In Texas, you must undergo hundreds of hours of instruction and have a license to be a barber. A bartender must complete an accredited training course to pour drinks statewide. But to start a debt collection agency, all that is needed is cheap and easy to acquire surety bond.
The only requirements to operate as a debt collector are obtaining a $10,000 surety bond and filing it with the Texas Secretary of State. This requirement is not for each person acting as a collector but for each company. Hundreds of people can work under just one bond.
There is no training required to work as a Texas debt collector and no background check is required. Felons are free to work as debt collectors in Texas.
Texas debt collectors do not have to register anywhere so it is impossible to know how many exist. However, their numbers can be estimated by the number of active bonds on file with the Texas Secretary of State. As of March 2021, there are 2300+ active debt collector bonds.
Breaking the Texas Debt Collection Act is technically a misdemeanor criminal offense but the maximum penalty is only $500, no matter how egregious the conduct. And I am not aware of any debt collector ever being prosecuted for violating the TDCA.
The Attorney General of Texas has a Consumer Protection division. The AG does important work but they are spread too thin to deal with even a small portion of the complaints and tips sent their way.

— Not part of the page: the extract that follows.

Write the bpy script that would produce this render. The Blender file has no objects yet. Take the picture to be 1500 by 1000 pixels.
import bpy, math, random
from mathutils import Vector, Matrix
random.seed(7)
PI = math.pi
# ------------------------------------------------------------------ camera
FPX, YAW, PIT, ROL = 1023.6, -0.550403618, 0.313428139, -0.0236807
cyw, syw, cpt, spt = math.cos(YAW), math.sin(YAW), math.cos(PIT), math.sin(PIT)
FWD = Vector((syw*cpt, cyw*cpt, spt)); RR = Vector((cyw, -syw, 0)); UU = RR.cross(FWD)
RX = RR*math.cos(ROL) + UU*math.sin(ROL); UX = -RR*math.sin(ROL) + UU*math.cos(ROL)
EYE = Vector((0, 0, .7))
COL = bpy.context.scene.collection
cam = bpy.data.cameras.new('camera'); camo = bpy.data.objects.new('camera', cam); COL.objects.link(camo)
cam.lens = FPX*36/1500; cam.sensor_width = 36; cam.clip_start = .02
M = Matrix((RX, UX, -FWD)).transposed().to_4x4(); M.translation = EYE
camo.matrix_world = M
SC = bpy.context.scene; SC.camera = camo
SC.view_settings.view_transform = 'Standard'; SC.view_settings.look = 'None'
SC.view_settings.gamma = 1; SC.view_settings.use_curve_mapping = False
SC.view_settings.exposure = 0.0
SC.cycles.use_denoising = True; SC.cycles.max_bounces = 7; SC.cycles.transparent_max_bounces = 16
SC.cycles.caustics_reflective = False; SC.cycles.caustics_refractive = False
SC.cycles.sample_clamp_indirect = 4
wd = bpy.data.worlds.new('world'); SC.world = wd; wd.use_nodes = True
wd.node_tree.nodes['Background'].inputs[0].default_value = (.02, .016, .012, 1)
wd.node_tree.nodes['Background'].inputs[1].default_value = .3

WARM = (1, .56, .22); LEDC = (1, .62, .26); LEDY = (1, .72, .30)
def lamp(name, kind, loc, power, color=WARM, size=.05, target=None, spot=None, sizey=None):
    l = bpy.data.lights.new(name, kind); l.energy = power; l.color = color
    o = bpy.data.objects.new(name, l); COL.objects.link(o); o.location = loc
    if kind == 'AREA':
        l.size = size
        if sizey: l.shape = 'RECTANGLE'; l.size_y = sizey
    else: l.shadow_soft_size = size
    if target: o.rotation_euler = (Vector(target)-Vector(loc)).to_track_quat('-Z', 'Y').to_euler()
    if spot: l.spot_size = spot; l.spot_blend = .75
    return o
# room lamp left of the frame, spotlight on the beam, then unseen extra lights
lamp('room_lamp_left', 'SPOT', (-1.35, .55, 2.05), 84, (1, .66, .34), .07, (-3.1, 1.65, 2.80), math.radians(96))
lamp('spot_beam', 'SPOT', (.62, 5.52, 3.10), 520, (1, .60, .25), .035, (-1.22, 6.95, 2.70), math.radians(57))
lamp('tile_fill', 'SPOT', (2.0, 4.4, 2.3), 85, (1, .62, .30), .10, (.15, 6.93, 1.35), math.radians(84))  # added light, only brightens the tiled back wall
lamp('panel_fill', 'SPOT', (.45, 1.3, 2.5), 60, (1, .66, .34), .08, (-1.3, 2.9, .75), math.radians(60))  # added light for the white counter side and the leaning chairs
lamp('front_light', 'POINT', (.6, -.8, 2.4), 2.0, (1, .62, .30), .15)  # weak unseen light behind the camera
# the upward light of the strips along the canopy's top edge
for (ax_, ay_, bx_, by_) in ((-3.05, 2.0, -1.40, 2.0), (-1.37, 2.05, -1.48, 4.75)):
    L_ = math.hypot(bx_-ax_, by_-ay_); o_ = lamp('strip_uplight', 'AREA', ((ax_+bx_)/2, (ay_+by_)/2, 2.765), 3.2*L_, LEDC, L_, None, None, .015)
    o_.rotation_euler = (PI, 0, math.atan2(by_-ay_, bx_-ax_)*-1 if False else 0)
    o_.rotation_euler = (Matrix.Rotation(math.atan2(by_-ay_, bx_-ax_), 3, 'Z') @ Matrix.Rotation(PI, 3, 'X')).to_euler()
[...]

The only real deterrent to unlawful behavior by debt collectors is private attorneys who file civil cases against them. Even then, many predatory debt collectors can violate the law for years between being sued. Only about 7,000 Fair Debt Collection Practices Act cases were filed in federal court in 2020, down about 18% from 2019. The numbers are down not because debt collectors are following the law better but because it is getting harder to sue them.
With so little regulation, and so little protection for consumers, debt collectors make money by breaking the law than following it.